Ok. Ok. Why did I have a personal photoshoot with myself in dramatic dark lighting? Let me explain. The reason is quite simply that it was an assignment for a film class. (I take classes with Filmgate here in Miami.) The point was to practice single-source lighting and create shadows on a face. I used my own face. It’s the only one I have around the house.

Personally, I think it’s funny and I’m kind of proud of the way the photos came out. I tried to practice as if I was directing a model. Where to look, how to pose, what emotion to express at the camera. It was an exercise on directing myself too.

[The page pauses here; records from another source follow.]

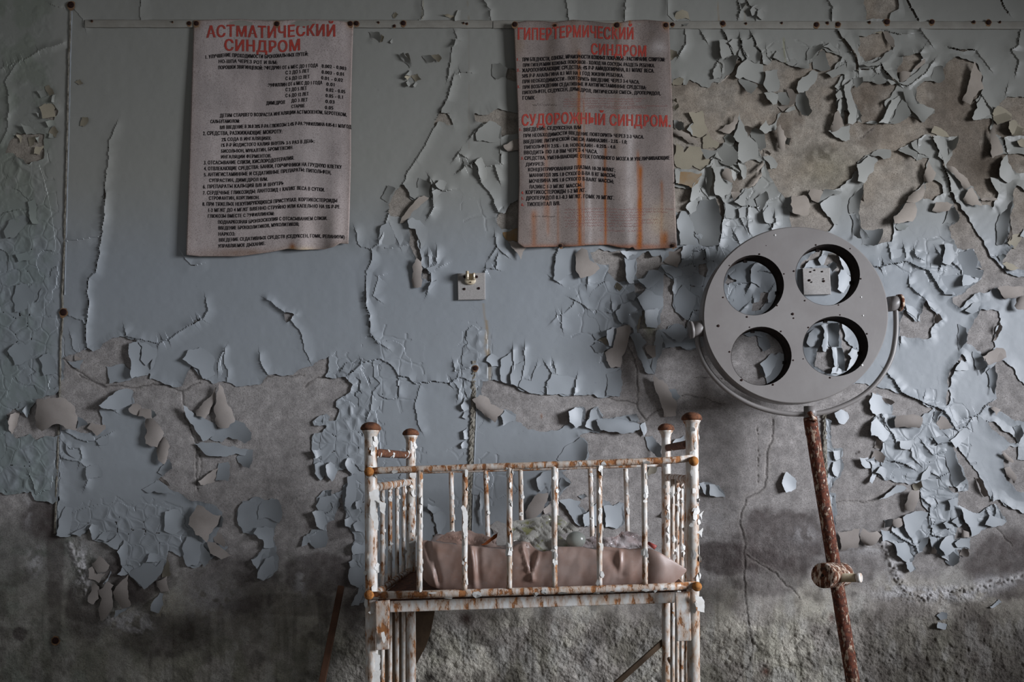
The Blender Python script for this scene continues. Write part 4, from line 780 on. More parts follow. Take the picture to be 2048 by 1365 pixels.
def poly_sdf(pts):
    dist = np.full(XX.shape, WIN)
    tog = np.zeros((NYY, NXX + 1), np.int32)
    n = len(pts)
    for i in range(n):
        a, b = pts[i], pts[(i + 1) % n]
        stamp(dist, a, b)
        ya, yb = a[1], b[1]
        if ya == yb:
            continue
        lo_, hi_ = (ya, yb) if ya < yb else (yb, ya)
        j0, j1 = int(math.ceil((lo_ - GY[0]) / G)), int(math.ceil((hi_ - GY[0]) / G))
        j0, j1 = max(0, j0), min(NYY, j1)
        if j0 >= j1:
            continue
        ys = GY[j0:j1]
        xc = a[0] + (ys - ya) * (b[0] - a[0]) / (yb - ya)
        ci = np.clip(np.ceil((xc - GX[0]) / G).astype(int), 0, NXX)
        np.add.at(tog, (np.arange(j0, j1), ci), 1)
    inside = (np.cumsum(tog, axis=1)[:, :NXX] & 1).astype(bool)
    return np.where(inside, dist, -dist)

D = np.full(XX.shape, WIN)
for sgn, pts in OPS:
    s = poly_sdf(fractal(pts))
    D = np.minimum(D, -s) if sgn == '-' else np.maximum(D, s)
# broken edges: small bites and ragged teeth
rag = fbm(XX / 13.0, YY / 13.0, 3, 3) - 0.5
D = D + rag * 5.0 * np.exp(-(D / 14.0) ** 2)

CR = np.full(XX.shape, WIN)          # distance to the crack lines, less their half width
CRL = np.zeros(XX.shape)
for tile, wpx, mm, pts in CRACKS:
    q = T(tile, pts)
    d = np.full(XX.shape, WIN)
    sd_ = np.full(XX.shape, -1.0)
    # open polyline: subdivide each leg once with jitter
    line_ = [np.array(q[0], float)]
    for a, b in zip(q[:-1], q[1:]):
        a, b = np.array(a, float), np.array(b, float)
        L = np.hypot(*(b - a))
        m = max(1, int(L / 8))
        nrm = np.array([-(b - a)[1], (b - a)[0]]) / max(L, 1e-6)
        for k in range(1, m + 1):
            j = random.uniform(-1.6, 1.6) if k < m else 0
            line_.append(a + (b - a) * k / m + nrm * j)
    for a, b in zip(line_[:-1], line_[1:]):
        stamp(d, a, b, sd_)
    near = (d < 26) & (sd_ > 0)
    CRL[near] = np.maximum(CRL[near], 1.6 * mm * (1 - d[near] / 26.0) ** 2.6 * (0.5 + 0.8 * vnoise(XX[near] / 40, YY[near] / 40, 9)))
    CR = np.minimum(CR, d - wpx * 0.5)
D = np.minimum(D, CR)

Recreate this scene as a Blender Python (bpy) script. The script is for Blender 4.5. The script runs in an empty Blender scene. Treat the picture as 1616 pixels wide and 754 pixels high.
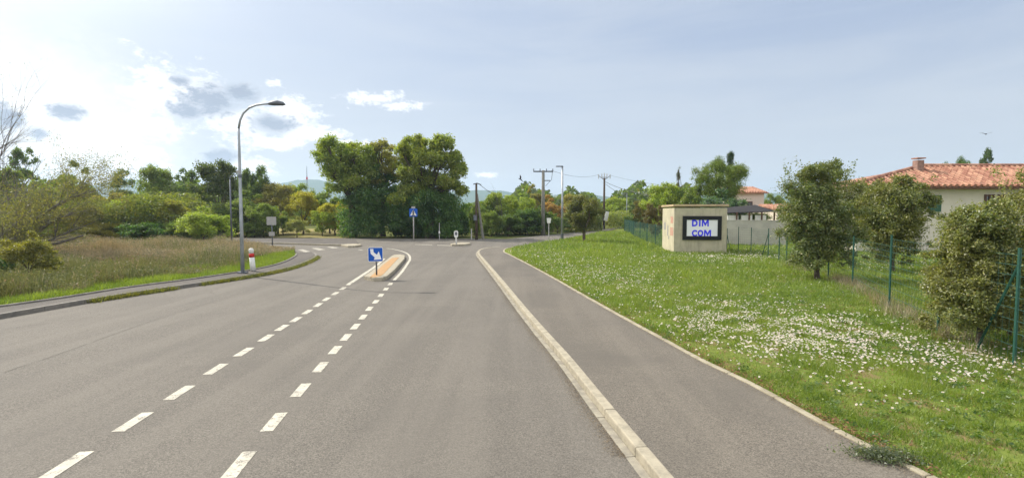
import bpy, bmesh, math, random
import numpy as np
from mathutils import Vector, Matrix
from mathutils.geometry import tessellate_polygon
R = math.radians
sc = bpy.context.scene
col = sc.collection

# ------------------------------------------------------------------ camera
F, CX, CY, HOR, CAMZ = 800.0, 808.0, 377.0, 335.0, 2.5
PITCH = math.atan((CY - HOR) / F)
cam_d = bpy.data.cameras.new('camera'); cam = bpy.data.objects.new('camera', cam_d); col.objects.link(cam)
cam_d.sensor_width = 36; cam_d.lens = 36 * F / 1616; cam_d.clip_end = 6000; cam_d.clip_start = 0.05
cam.location = (0, 0, CAMZ); cam.rotation_euler = (math.pi / 2 - PITCH, 0, 0)
sc.camera = cam
cp, sp = math.cos(PITCH), math.sin(PITCH)
def ray(px, py):
    a, b = px - CX, CY - py
    return Vector((a, F * cp + b * sp, -F * sp + b * cp))
def W(px, py, Y):
    d = ray(px, py); return Vector((0, 0, CAMZ)) + d * (Y / d.y)
def G(px, py, z=0.0):
    d = ray(px, py); return Vector((0, 0, CAMZ)) + d * ((z - CAMZ) / d.z)
def azel(px, py):
    d = ray(px, py).normalized(); return math.atan2(d.x, d.y), math.asin(d.z)

# ------------------------------------------------------------------ world, sun, exposure
SUN_EL, SUN_AZ = R(41), R(-57)          # azimuth measured from +Y towards +X
sun_dir = Vector((math.sin(SUN_AZ) * math.cos(SUN_EL), math.cos(SUN_AZ) * math.cos(SUN_EL), math.sin(SUN_EL)))
sd = bpy.data.lights.new('sun', 'SUN'); sd.energy = 3.0; sd.angle = R(0.6); sd.color = (1, 0.94, 0.83)
so = bpy.data.objects.new('sun', sd); col.objects.link(so)
so.rotation_euler = sun_dir.to_track_quat('Z', 'Y').to_euler()
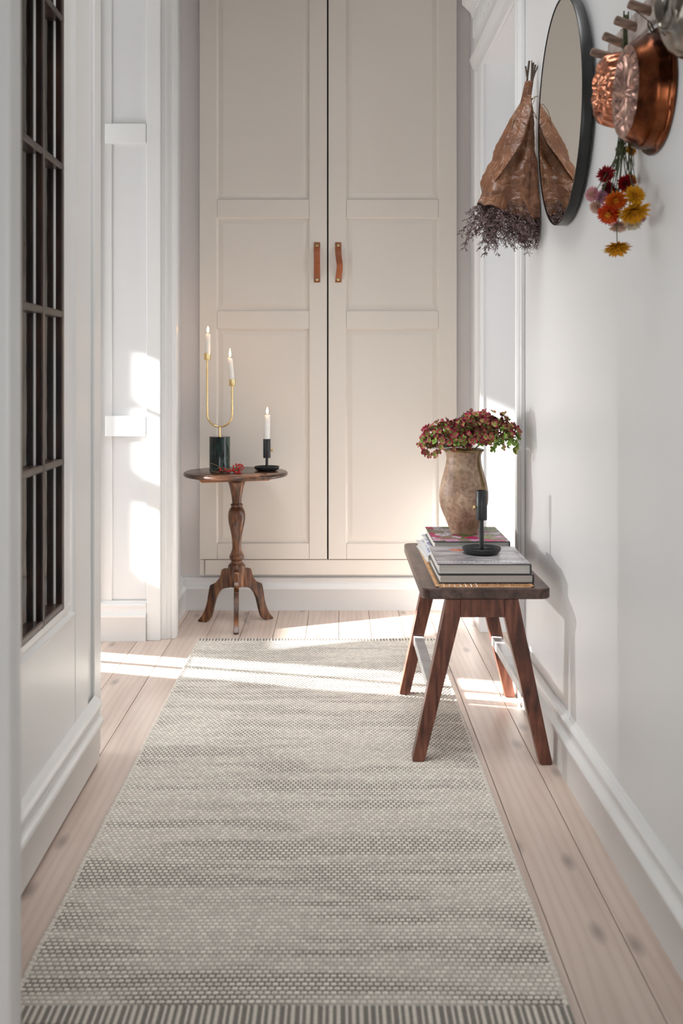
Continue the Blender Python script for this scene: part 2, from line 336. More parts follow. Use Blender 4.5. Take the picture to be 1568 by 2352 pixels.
# right wall with its doorway
b = B()
def rw(y0, y1, z0, z1, t=.20):
    b.prism([(wx(y0), y0), (wx(y1), y1), (wx(y1) + t, y1), (wx(y0) + t, y0)], 'z', z0, z1)
rw(-1.6, 3.16, 0, H); rw(3.16, 3.87, 2.193, H); rw(3.87, 4.75, 0, H)
struct(b.build('wall_right', M['wall'], smooth=False))
struct(B().box(.77, 2.6, 3.95, 4.1, 0, H).build('wall_right_room_far', M['wallwarm'], smooth=False))
b = B(); b.box(2.5, 2.6, 1.6, 3.95, 0, .5); b.box(2.5, 2.6, 1.6, 3.95, 2.3, H); b.box(2.5, 2.6, 1.6, 2.0, .5, 2.3); b.box(2.5, 2.6, 3.3, 3.95, .5, 2.3)
struct(b.build('wall_right_room_side', M['wall'], smooth=False))
struct(B().box(.8, 2.6, 1.5, 1.6, 0, H).build('wall_right_room_near', M['wall'], smooth=False))

BB = [(0, 0), (.022, 0), (.022, .083), (.0255, .087), (.0265, .093), (.0245, .098), (.016, .103), (.0115, .111), (.012, .122), (.016, .128), (.0165, .133), (.0135, .138), (.006, .1405), (.004, .147), (0, .147)]
b = B().sweep(BB, (wx(-1.6), -1.6, 0), (wx(3.02), 3.02, 0), (-1, 0, 0))
struct(b.build('baseboard_right', M['paint'], angle=50))
# casing of the right doorway: plinth block, near jamb casing, far casing, carved header
def casing(y0, y1, z0, z1, flip=False):
    x = wx((y0 + y1) / 2); d = y1 - y0
    prof = [(0, .0), (.013, 0), (.015, .1), (.010, .16), (.010, .6), (.013, .66), (.019, .72), (.021, .8), (.019, .88), (.012, .92), (.012, 1), (0, 1)]
    pts = [(x - a, (y1 - t * d) if flip else (y0 + t * d)) for a, t in prof]
    return B().prism(pts, 'z', z0, z1)
x = wx(3.1)
b = casing(3.065, 3.165, .17, 2.30, True); b.box(x - .020, x, 3.0, 3.165, 0, .17)
struct(b.build('trim_1', M['paint'], bevel=.0015), 'white casing of the right doorway, side nearer the bench')
b = casing(3.865, 4.02, .17, 2.20); b.box(x - .026, x + .01, 3.862, 4.03, 0, .17)
struct(b.build('trim_2', M['paint'], bevel=.0015), 'white casing of the right doorway, side by the wardrobe')
hd = B()
hp = [(0, 2.193), (.012, 2.193), (.014, 2.205), (.012, 2.225), (.02, 2.235), (.024, 2.247), (.030, 2.258), (.030, 2.27), (.022, 2.278), (.012, 2.283), (.012, 2.43), (.022, 2.44), (.026, 2.455), (.045, 2.475), (.060, 2.49), (.062, 2.53), (.05, 2.55), (0, 2.55)]
hd.sweep(hp, (x, 2.98, 0), (wx(4.05), 4.05, 0), (-1, 0, 0))
hdo = struct(hd.build('trim_3', M['paint'], angle=50), 'moulded header over the right doorway with a carved frieze')
rib = None
for i in range(30):
    y = 3.02 + i * .0345
    if rib is None:
        q = B().lathe([(.0, 0), (.007, .004), (.009, .012), (.009, .075), (.005, .083), (0.001, .086)], Matrix.Translation((0, 0, 0)), 10)
        o = q.build('flute', M['paint'], hdo); rib = o.data
        q = B().ball((0, 0, 0), .008, 10, 6); bead = q.build('bead', M['paint'], hdo); beadm = bead.data
    else:
        o = bpy.data.objects.new('flute', rib); C.objects.link(o); o.parent = hdo
        bead = bpy.data.objects.new('bead', beadm); C.objects.link(bead); bead.parent = hdo
    o.location = (wx(y) - .013, y, 2.345); bead.location = (wx(y) - .018, y, 2.436)

# back wall around the wardrobe
b = B(); b.box(-.66, -.577, 4.24, 4.75, 0, H); b.box(.505, .78, 4.24, 4.75, 0, H); b.box(-.577, .505, 4.243, 4.75, 0, .1505); b.box(-.577, .505, 4.24, 4.75, 2.92, H)
b.box(-.577, .505, 4.72, 4.75, .15, 2.92)
struct(b.build('wall_back', M['wallwarm'], smooth=False))
b = B().sweep(BB, (-.66, 4.242, 0), (.575, 4.242, 0), (0, -1, 0))
struct(b.build('baseboard_back', M['paint'], angle=50))
# left: wall pier between hall and left room
struct(B().box(-1.3, -.66, 3.762, 4.75, 0, H).build('wall_left_far', M['wall'], smooth=False))
b = B().sweep(BB, (-.66, 3.86, 0), (-.66, 4.22, 0), (1, 0, 0))
struct(b.build('baseboard_left_far', M['paint'], angle=50))
b = B(); b.prism([(-.6605, 3.758), (-.6535, 3.7585), (-.645, 3.760), (-.640, 3.768), (-.625, 3.770), (-.622, 3.767), (-.614, 3.769), (-.609, 3.775), (-.606, 3.780), (-.606, 3.82), (-.612, 3.826), (-.612, 3.86), (-.618, 3.87), (-.6605, 3.87)], 'z', 0, H)
struct(b.build('trim_4', M['paint'], bevel=.0015), 'white moulded casing at the end of the left wall')
# boarded panel of the pier facing the camera
b = B(); b.box(-1.3, -.8875, 3.745, 3.763, 0, H); b.box(-.7125, -.6605, 3.742, 3.763, 0, H); b.box(-.8875, -.845, 3.757, 3.763, 0, H)
pn = struct(b.build('trim_5', M['paint'], bevel=.002), 'white boarded panel left of the wardrobe')
for z0, z1 in ((1.859, 1.933), (.7636, .840)):
    B().prism([(-.868, 3.745), (-.862, 3.741), (-.7135, 3.741), (-.7135, 3.763), (-.868, 3.763)], 'z', z0, z1).build('rail', M['paint'], pn, bevel=.0015)
b = B().sweep(BB, (-1.3, 3.757, 0), (-.7135, 3.757, 0), (0, -1, 0))
struct(b.build('baseboard_left_room', M['paint'], angle=50))
# left room walls with the sun window and an added light slot
b = B()
X0, X1 = -2.7, -2.6
yb = [-.2, 2.62, 2.72, 3.0, 3.83, 4.06, 5.2]
def lw(y0, y1, z0, z1): b.box(X0, X1, y0, y1, z0, z1)
lw(-.2, 2.47, 0, H); lw(2.47, 2.60, 0, 1.72); lw(2.47, 2.60, 2.36, H)
lw(2.60, 3.012, 0, 1.08); lw(2.60, 3.012, 1.95, H)
lw(3.012, 3.855, 0, H); lw(3.855, 4.045, 0, .50); lw(3.855, 4.045, 1.02, H); lw(4.045, 5.3, 0, H)  # narrow slot added to shape the streak spot's beam
struct(b.build('wall_left_room_side', M['wall'], smooth=False))
b = B(); b.box(X0 + .03, X1 - .03, 2.60, 3.012, 1.375, 1.475); b.box(X0 + .03, X1 - .03, 2.60, 3.012, 1.725, 1.745)
struct(b.build('window_1', M['paint'], smooth=False), 'frame of the window in the left room')
b = B(); b.box(X0 + .03, X1 - .03, 3.943, 3.957, .50, 1.02)  # added bar splitting the beam into separate streaks
struct(b.build('slot_bar', M['paint'], smooth=False), 'added bar in the unseen slot that shapes the rug streaks')
struct(B().box(-2.7, -1.3, 5.2, 5.3, 0, H).build('wall_left_room_far', M['wall'], smooth=False))
struct(B().box(-2.7, -.66, -.3, -.2, 0, H).build('wall_left_room_near', M['wall'], smooth=False))
struct(B().box(-.70, -.625, -1.6, 1.42, 0, H).build('wall_left', M['wall'], smooth=False))
b = B().box(-.70, -.62, 1.42, 3.76, 2.45, H)
struct(b.build('wall_left_lintel', M['wall'], smooth=False))
struct(B().box(-.72, .72, -1.7, -1.6, 0, H).build('wall_behind', M['wall'], smooth=False))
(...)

There certainly were challenges. For light, I used a household lamp that kind of looks like a white light saber. This made for a pretty sweet line of catch-light in my eye. Getting the light I wanted took a lot of trial and error. Between fIguring out the right aperture, shutter speed (1/25 and f3.5 at 18mm) to use on the camera and trying to setup the background, I probably took about 200 shots and spent about two hours figuring it out. Plus finding the right spot in my white-walled apartment and where the light wasn’t bouncing around too much took a lot of patience.

I needed a little post work on these so I had to refresh my Lightroom skills to fix and brush up some of the background shadows. A black background or wall would have been ideal, but I used the the black side of my round reflector kit as my background and that left some noticeable objects and white in the back. I’m glad I went through the work of this, doing it with a real model would be even better and makes me daydream a bit about having my own photo studio. Yeah baby!

Overall the key takeaways for me were coming to understand how a light source bounces around the room, creates shadows and what types of emotions each angle can give off about the subject to the viewer. Fact is, this just isn’t stuff you understand until you actually get behind the camera and light and do it. Plus it’s never a bad time to Vogue.